Seperti biasa, aku mengambil rute Jalan Caman – Jl. Dr Ratna – Jalan Kodau – Jl. Kampung Sawah dan Jalan Pabuaran. Namun karena sudah cukup lama tidak berkunjung ke Cibubur, dari Jalan Rawa Dollar aku tidak belok kanan ke Jalan Ganceng tapi justru belok kiri ke Jalan Raya Kranggan sehingga terpaksa harus melewati Jalan Alternatif Cibubur yang sering dilakukan razia polisi lalu lintas.

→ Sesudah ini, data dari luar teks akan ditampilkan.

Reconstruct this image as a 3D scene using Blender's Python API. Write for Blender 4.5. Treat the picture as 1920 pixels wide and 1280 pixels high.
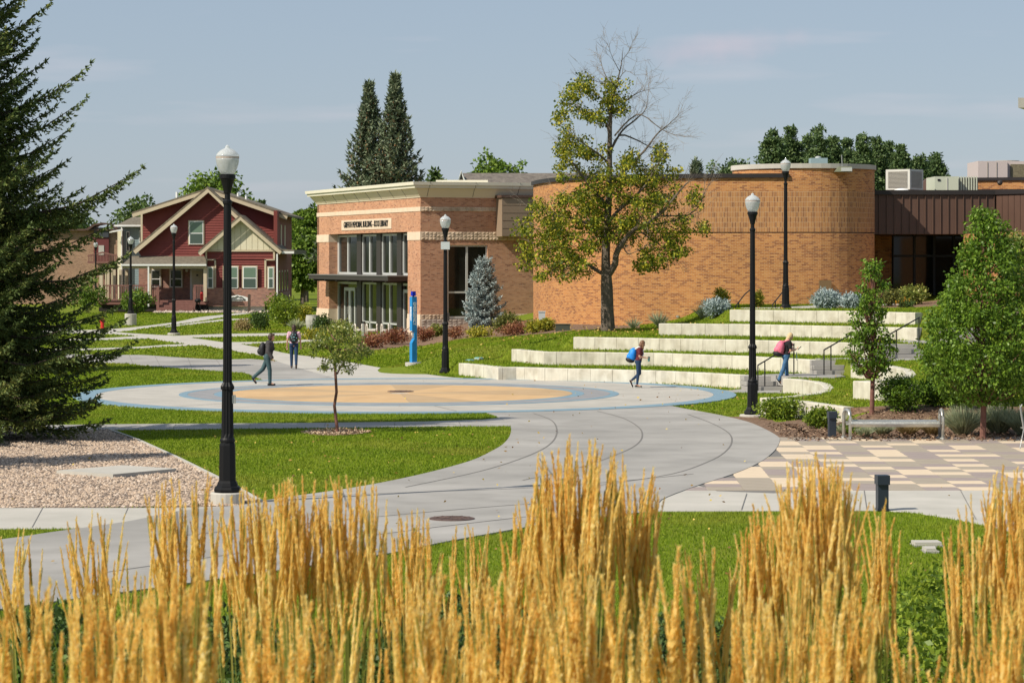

Seorang pengendara ojek online berseragam hijau hitam sempat memberi aba-aba agar aku memutar balik sewaktu aku berpapasan dengannya beberapa meter sebelum persimpangan Jalan Raya Kranggan dan Jalan Alternatif. Tapi aku mengabaikannya karena aku memakai helm, SIM dan STNK. Sepeda motorku juga dalam kondisi sangat baik dengan plat nomor yang masih jauh dari kedaluarsa. Tapi satu hal yang aku lupa, SIM ku ternyata sudah tidak berlaku lagi.
“Selamat pagi, maaf mohon minggir sebentar pak.. “ kata pak polantas setengah baya dalam logat Jawa yang masih kental itu ramah.
“Maaf pak, boleh saya lihat SIM dan STNK nya?” tanya polantas berperawakan sedang itu singkat.
Dengan percaya diri akupun segera merogoh dompet dan menyerahkan SIM dan STNK sepeda motor ku kepadanya.
Dalam hitungan detik, pak polantas itu lalu berkata: ”Bapak saya tilang ya..”
“Lho, emang kesalahan saya apa pak?” Tanya saya bingung.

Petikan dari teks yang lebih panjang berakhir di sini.